## Start
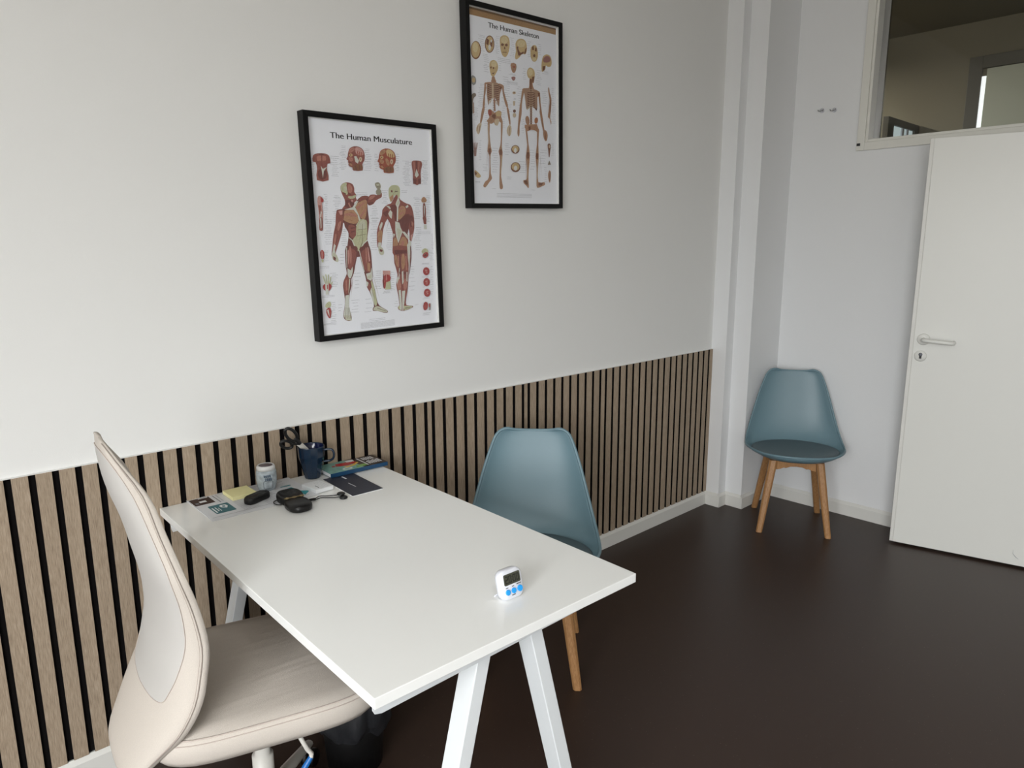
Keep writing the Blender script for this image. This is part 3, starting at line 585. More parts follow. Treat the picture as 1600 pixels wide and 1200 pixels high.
("mmid",[4125,5945,4189,5984,4299,5994,4435,5996,4540,5971,4570,5896,4546,5795,4507,5688,4485,5551,4488,5370,4446,5213,4308,5151,4171,5194,4133,5320,4148,5477,4147,5615,4129,5738,4113,5856]),
("tendon",[4317,5709,4404,5499,4299,5405,4223,5491]),
("mdark",[4140,5381,4296,5352,4264,5190,4142,5186]),
("mdark",[4364,5354,4494,5395,4478,5197,4368,5194]),
("mlite",[4197,5950,4242,5953,4241,5563,4196,5561]),
("mlite",[4422,5962,4468,5965,4411,5606,4374,5605]),
("mdark",[4298,5991,4356,5994,4331,5709,4299,5708]),
("pink",[367,4621,404,4683,459,4689,519,4646,564,4584,578,4533,562,4503,528,4484,504,4442,507,4342,517,4187,505,3999,466,3848,407,3793,363,3831,362,3932,375,4069,370,4215,357,4363,352,4507]),
("red",[472,4672,575,4577,561,4495,468,4494]),
("mmid",[375,4395,467,4396,467,4168,399,4102]),
("tendon",[446,4233,485,4168,392,3938]),
("chest",[4471,4671,4518,4727,4581,4751,4641,4729,4685,4678,4700,4622,4666,4575,4582,4550,4496,4560,4459,4607]),
("mmid",[4534,4506,4580,4553,4626,4498,4643,4341,4637,4138,4621,3955,4591,3828,4549,3783,4514,3839,4505,3993,4509,4194,4514,4378]),
("tendon",[4564,4457,4608,4422,4569,4055,4550,4202]),
("mmid",[393,3995,444,4026,489,3990,494,3893,483,3772,483,3670,466,3605,407,3582,353,3610,346,3690,362,3800,372,3912]),
("tendon",[406,3993,445,3994,429,3693,398,3657]),
("mmid",[4483,4027,4648,4027,4635,3789,4534,3789]),
("tendon",[4518,3770,4644,3769,4650,3610,4524,3611]),
("red",[337,2956,381,2979,426,2966,453,2912,458,2832,447,2748,419,2688,377,2674,337,2703,316,2763,311,2836,315,2905]),
("pink",[367,2944,399,2944,386,2692,354,2693]),
("fascia",[336,2676,424,2662,401,2576,353,2585]),
("fascia",[333,2151,370,2150,469,1815,428,1818]),
("fascia",[438,2190,474,2188,505,1813,464,1816]),
("fascia",[539,2178,576,2176,542,1811,501,1813]),
("fascia",[615,2101,652,2099,579,1809,538,1811]),
("fascia",[663,1933,700,1931,616,1807,575,1809]),
("red",[319,1820,380,1873,476,1895,573,1881,635,1835,638,1769,602,1703,551,1657,491,1638,423,1646,360,1685,317,1750]),
("tendon",[414,1892,536,1885,506,1519,404,1526]),
("red",[472,1852,504,1850,500,1703,468,1705]),
("fascia",[368,1196,419,1252,482,1289,533,1294,565,1260,577,1190,547,1120,468,1087,386,1096,352,1137]),
("red",[385,1037,461,1094,542,1073,564,963,544,832,515,753,482,734,445,762,406,834,374,937]),
("tendon",[403,1008,467,1040,487,777]),
("pink",[2660,2209,2970,2195,2959,2039,2658,2054]),
("red",[2676,2023,2807,2077,2938,2040,2983,1960,2955,1869,2895,1787,2823,1710,2755,1632,2700,1581,2663,1588,2639,1682,2628,1860]),
("fascia",[2780,1794,2946,1844,2960,1548,2716,1544]),
("mdark",[2660,2073,2696,2071,2674,1605,2640,1647]),
("pink",[2797,2183,2824,2182,2803,1871,2776,1873]),
("fascia",[4373,2839,4412,2888,4474,2924,4547,2933,4614,2908,4658,2854,4668,2792,4640,2742,4574,2719,4482,2727,4401,2756,4365,2794]),
("red",[4422,2717,4482,2767,4560,2796,4627,2785,4664,2743,4661,2686,4624,2632,4566,2593,4504,2579,4452,2594,4417,2627,4403,2669]),
("mdark",[4458,2713,4585,2729,4555,2649,4453,2632]),
("red",[4682,2096,4675,2059,4658,2024,4633,1995,4601,1973,4565,1960,4526,1957,4489,1964,4454,1980,4425,2005,4403,2036,4391,2072,4388,2110,4395,2147,4412,2182,4437,2211,4468,2233,4505,2245,4543,2249,4580,2242,4615,2226,4644,2202,4666,2171,4679,2134]),
("pink",[4476,2146,4578,2158,4566,2118,4484,2114]),
("pink",[4503,2080,4595,2084,4551,2037]),
("red",[4675,1699,4668,1662,4652,1627,4626,1598,4594,1576,4558,1564,4519,1561,4481,1568,4447,1585,4418,1610,4396,1642,4384,1678,4381,1716,4388,1754,4404,1788,4430,1817,4461,1839,4497,1851,4536,1855,4574,1847,4608,1831,4638,1806,4660,1774,4672,1738]),
("pink",[4469,1752,4571,1763,4559,1722,4477,1719]),
("pink",[4496,1685,4588,1688,4544,1641]),
("red",[4680,1308,4672,1270,4656,1235,4630,1206,4598,1185,4561,1173,4523,1170,4485,1178,4450,1195,4421,1221,4399,1253,4387,1289,4384,1328,4391,1365,4408,1400,4433,1429,4465,1450,4501,1462,4539,1465,4577,1458,4612,1441,4642,1415,4664,1383,4676,1347]),
("pink",[4472,1363,4575,1372,4563,1332,4481,1329]),
("pink",[4499,1295,4591,1297,4548,1251]),
("red",[4360,953,4441,993,4518,959,4546,874,4531,780,4494,716,4440,684,4377,680,4330,729,4321,843]),
("grey",[4575,918,4663,920,4655,675,4572,669]),
("red",[4586,917,4647,912,4640,780,4579,793])]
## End
Extract the full listing exactly, with the pictures left out.

Keep writing the Blender script for this image. This is part 3, starting at line 585. More parts follow. Treat the picture as 1600 pixels wide and 1200 pixels high.
("mmid",[4125,5945,4189,5984,4299,5994,4435,5996,4540,5971,4570,5896,4546,5795,4507,5688,4485,5551,4488,5370,4446,5213,4308,5151,4171,5194,4133,5320,4148,5477,4147,5615,4129,5738,4113,5856]),
("tendon",[4317,5709,4404,5499,4299,5405,4223,5491]),
("mdark",[4140,5381,4296,5352,4264,5190,4142,5186]),
("mdark",[4364,5354,4494,5395,4478,5197,4368,5194]),
("mlite",[4197,5950,4242,5953,4241,5563,4196,5561]),
("mlite",[4422,5962,4468,5965,4411,5606,4374,5605]),
("mdark",[4298,5991,4356,5994,4331,5709,4299,5708]),
("pink",[367,4621,404,4683,459,4689,519,4646,564,4584,578,4533,562,4503,528,4484,504,4442,507,4342,517,4187,505,3999,466,3848,407,3793,363,3831,362,3932,375,4069,370,4215,357,4363,352,4507]),
("red",[472,4672,575,4577,561,4495,468,4494]),
("mmid",[375,4395,467,4396,467,4168,399,4102]),
("tendon",[446,4233,485,4168,392,3938]),
("chest",[4471,4671,4518,4727,4581,4751,4641,4729,4685,4678,4700,4622,4666,4575,4582,4550,4496,4560,4459,4607]),
("mmid",[4534,4506,4580,4553,4626,4498,4643,4341,4637,4138,4621,3955,4591,3828,4549,3783,4514,3839,4505,3993,4509,4194,4514,4378]),
("tendon",[4564,4457,4608,4422,4569,4055,4550,4202]),
("mmid",[393,3995,444,4026,489,3990,494,3893,483,3772,483,3670,466,3605,407,3582,353,3610,346,3690,362,3800,372,3912]),
("tendon",[406,3993,445,3994,429,3693,398,3657]),
("mmid",[4483,4027,4648,4027,4635,3789,4534,3789]),
("tendon",[4518,3770,4644,3769,4650,3610,4524,3611]),
("red",[337,2956,381,2979,426,2966,453,2912,458,2832,447,2748,419,2688,377,2674,337,2703,316,2763,311,2836,315,2905]),
("pink",[367,2944,399,2944,386,2692,354,2693]),
("fascia",[336,2676,424,2662,401,2576,353,2585]),
("fascia",[333,2151,370,2150,469,1815,428,1818]),
("fascia",[438,2190,474,2188,505,1813,464,1816]),
("fascia",[539,2178,576,2176,542,1811,501,1813]),
("fascia",[615,2101,652,2099,579,1809,538,1811]),
("fascia",[663,1933,700,1931,616,1807,575,1809]),
("red",[319,1820,380,1873,476,1895,573,1881,635,1835,638,1769,602,1703,551,1657,491,1638,423,1646,360,1685,317,1750]),
("tendon",[414,1892,536,1885,506,1519,404,1526]),
("red",[472,1852,504,1850,500,1703,468,1705]),
("fascia",[368,1196,419,1252,482,1289,533,1294,565,1260,577,1190,547,1120,468,1087,386,1096,352,1137]),
("red",[385,1037,461,1094,542,1073,564,963,544,832,515,753,482,734,445,762,406,834,374,937]),
("tendon",[403,1008,467,1040,487,777]),
("pink",[2660,2209,2970,2195,2959,2039,2658,2054]),
("red",[2676,2023,2807,2077,2938,2040,2983,1960,2955,1869,2895,1787,2823,1710,2755,1632,2700,1581,2663,1588,2639,1682,2628,1860]),
("fascia",[2780,1794,2946,1844,2960,1548,2716,1544]),
("mdark",[2660,2073,2696,2071,2674,1605,2640,1647]),
("pink",[2797,2183,2824,2182,2803,1871,2776,1873]),
("fascia",[4373,2839,4412,2888,4474,2924,4547,2933,4614,2908,4658,2854,4668,2792,4640,2742,4574,2719,4482,2727,4401,2756,4365,2794]),
("red",[4422,2717,4482,2767,4560,2796,4627,2785,4664,2743,4661,2686,4624,2632,4566,2593,4504,2579,4452,2594,4417,2627,4403,2669]),
("mdark",[4458,2713,4585,2729,4555,2649,4453,2632]),
("red",[4682,2096,4675,2059,4658,2024,4633,1995,4601,1973,4565,1960,4526,1957,4489,1964,4454,1980,4425,2005,4403,2036,4391,2072,4388,2110,4395,2147,4412,2182,4437,2211,4468,2233,4505,2245,4543,2249,4580,2242,4615,2226,4644,2202,4666,2171,4679,2134]),
("pink",[4476,2146,4578,2158,4566,2118,4484,2114]),
("pink",[4503,2080,4595,2084,4551,2037]),
("red",[4675,1699,4668,1662,4652,1627,4626,1598,4594,1576,4558,1564,4519,1561,4481,1568,4447,1585,4418,1610,4396,1642,4384,1678,4381,1716,4388,1754,4404,1788,4430,1817,4461,1839,4497,1851,4536,1855,4574,1847,4608,1831,4638,1806,4660,1774,4672,1738]),
("pink",[4469,1752,4571,1763,4559,1722,4477,1719]),
("pink",[4496,1685,4588,1688,4544,1641]),
("red",[4680,1308,4672,1270,4656,1235,4630,1206,4598,1185,4561,1173,4523,1170,4485,1178,4450,1195,4421,1221,4399,1253,4387,1289,4384,1328,4391,1365,4408,1400,4433,1429,4465,1450,4501,1462,4539,1465,4577,1458,4612,1441,4642,1415,4664,1383,4676,1347]),
("pink",[4472,1363,4575,1372,4563,1332,4481,1329]),
("pink",[4499,1295,4591,1297,4548,1251]),
("red",[4360,953,4441,993,4518,959,4546,874,4531,780,4494,716,4440,684,4377,680,4330,729,4321,843]),
("grey",[4575,918,4663,920,4655,675,4572,669]),
("red",[4586,917,4647,912,4640,780,4579,793])]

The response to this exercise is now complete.